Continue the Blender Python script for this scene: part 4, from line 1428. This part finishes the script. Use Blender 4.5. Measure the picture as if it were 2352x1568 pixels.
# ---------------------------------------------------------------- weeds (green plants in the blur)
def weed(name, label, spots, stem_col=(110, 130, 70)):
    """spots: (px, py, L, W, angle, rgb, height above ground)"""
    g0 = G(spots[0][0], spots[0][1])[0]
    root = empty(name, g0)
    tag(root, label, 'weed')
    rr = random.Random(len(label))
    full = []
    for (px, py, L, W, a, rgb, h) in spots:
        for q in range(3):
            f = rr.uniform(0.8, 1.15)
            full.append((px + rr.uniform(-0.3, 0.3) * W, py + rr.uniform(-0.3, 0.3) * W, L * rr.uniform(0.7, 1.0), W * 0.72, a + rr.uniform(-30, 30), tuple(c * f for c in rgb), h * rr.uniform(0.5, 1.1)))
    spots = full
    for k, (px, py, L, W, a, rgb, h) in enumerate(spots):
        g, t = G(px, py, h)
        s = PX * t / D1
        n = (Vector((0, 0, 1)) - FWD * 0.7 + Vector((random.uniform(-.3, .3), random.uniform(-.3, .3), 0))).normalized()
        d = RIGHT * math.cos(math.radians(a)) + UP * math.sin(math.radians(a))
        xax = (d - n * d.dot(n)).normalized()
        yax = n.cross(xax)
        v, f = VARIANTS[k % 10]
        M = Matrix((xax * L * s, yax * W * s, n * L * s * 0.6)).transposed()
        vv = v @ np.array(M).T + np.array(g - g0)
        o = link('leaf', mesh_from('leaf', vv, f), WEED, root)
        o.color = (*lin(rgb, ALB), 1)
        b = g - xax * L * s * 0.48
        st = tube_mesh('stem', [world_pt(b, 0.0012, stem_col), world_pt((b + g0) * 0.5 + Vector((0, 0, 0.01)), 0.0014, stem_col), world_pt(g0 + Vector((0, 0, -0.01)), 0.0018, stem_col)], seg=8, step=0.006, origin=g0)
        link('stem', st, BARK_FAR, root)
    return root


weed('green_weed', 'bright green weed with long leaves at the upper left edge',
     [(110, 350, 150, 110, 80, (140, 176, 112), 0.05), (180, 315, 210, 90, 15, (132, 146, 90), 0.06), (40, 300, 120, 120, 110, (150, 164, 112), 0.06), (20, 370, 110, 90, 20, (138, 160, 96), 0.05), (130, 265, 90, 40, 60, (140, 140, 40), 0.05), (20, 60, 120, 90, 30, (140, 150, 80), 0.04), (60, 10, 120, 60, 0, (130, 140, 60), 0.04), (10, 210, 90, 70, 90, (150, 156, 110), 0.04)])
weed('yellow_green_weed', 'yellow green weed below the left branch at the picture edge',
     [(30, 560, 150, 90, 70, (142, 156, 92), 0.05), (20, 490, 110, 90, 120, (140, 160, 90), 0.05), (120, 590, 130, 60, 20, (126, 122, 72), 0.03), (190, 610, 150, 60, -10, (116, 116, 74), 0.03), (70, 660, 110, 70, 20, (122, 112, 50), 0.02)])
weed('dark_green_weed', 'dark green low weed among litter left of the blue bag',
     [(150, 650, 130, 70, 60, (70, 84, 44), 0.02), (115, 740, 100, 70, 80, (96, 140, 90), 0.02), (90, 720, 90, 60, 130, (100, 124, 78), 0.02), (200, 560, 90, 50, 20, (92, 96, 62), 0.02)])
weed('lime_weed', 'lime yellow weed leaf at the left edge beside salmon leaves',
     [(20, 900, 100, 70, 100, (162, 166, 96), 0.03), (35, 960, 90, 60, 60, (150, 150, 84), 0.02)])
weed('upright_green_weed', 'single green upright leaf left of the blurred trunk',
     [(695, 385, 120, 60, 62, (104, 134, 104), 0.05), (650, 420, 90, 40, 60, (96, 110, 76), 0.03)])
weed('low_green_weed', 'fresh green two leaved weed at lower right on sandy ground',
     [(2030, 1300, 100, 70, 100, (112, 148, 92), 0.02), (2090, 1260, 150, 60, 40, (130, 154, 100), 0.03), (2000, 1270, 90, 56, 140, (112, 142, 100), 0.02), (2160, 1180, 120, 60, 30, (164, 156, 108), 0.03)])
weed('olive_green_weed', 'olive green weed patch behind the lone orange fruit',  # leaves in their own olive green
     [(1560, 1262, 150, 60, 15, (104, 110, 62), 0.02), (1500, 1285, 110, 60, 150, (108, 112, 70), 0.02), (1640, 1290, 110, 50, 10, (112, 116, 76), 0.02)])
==
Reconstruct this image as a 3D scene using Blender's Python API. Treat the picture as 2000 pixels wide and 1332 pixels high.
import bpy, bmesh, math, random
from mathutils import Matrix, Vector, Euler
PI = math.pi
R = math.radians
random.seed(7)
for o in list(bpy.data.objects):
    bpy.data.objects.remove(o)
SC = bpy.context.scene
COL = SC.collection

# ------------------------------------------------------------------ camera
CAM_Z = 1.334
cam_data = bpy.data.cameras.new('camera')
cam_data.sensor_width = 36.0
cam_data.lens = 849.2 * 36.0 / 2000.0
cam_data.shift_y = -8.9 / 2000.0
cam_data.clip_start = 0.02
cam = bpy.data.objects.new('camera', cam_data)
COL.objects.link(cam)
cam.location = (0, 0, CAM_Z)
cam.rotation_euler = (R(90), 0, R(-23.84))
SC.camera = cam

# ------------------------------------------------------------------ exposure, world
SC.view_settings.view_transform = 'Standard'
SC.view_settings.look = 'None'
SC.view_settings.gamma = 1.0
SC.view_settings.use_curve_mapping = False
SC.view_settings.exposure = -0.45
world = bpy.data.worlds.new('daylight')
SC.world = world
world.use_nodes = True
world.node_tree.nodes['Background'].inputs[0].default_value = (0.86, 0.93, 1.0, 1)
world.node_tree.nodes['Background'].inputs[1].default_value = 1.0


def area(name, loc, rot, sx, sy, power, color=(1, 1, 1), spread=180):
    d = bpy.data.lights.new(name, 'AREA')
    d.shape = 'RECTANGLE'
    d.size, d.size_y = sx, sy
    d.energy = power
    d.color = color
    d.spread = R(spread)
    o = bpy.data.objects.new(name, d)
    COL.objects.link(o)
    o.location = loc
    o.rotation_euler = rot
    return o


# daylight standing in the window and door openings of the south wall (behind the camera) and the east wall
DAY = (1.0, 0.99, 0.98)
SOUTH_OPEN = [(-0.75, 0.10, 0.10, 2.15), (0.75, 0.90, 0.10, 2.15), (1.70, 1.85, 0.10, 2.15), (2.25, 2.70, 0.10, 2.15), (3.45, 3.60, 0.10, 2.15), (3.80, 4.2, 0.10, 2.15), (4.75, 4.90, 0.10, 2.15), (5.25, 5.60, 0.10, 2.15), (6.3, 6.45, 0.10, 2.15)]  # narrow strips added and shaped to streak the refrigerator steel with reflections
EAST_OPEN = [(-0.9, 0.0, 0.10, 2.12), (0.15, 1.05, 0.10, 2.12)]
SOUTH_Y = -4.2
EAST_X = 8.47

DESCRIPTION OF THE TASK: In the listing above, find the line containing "Reconstruct this image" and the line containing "COL = SC.collection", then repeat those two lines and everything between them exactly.

SOLUTION BELOW:
Reconstruct this image as a 3D scene using Blender's Python API. Treat the picture as 2000 pixels wide and 1332 pixels high.
import bpy, bmesh, math, random
from mathutils import Matrix, Vector, Euler
PI = math.pi
R = math.radians
random.seed(7)
for o in list(bpy.data.objects):
    bpy.data.objects.remove(o)
SC = bpy.context.scene
COL = SC.collection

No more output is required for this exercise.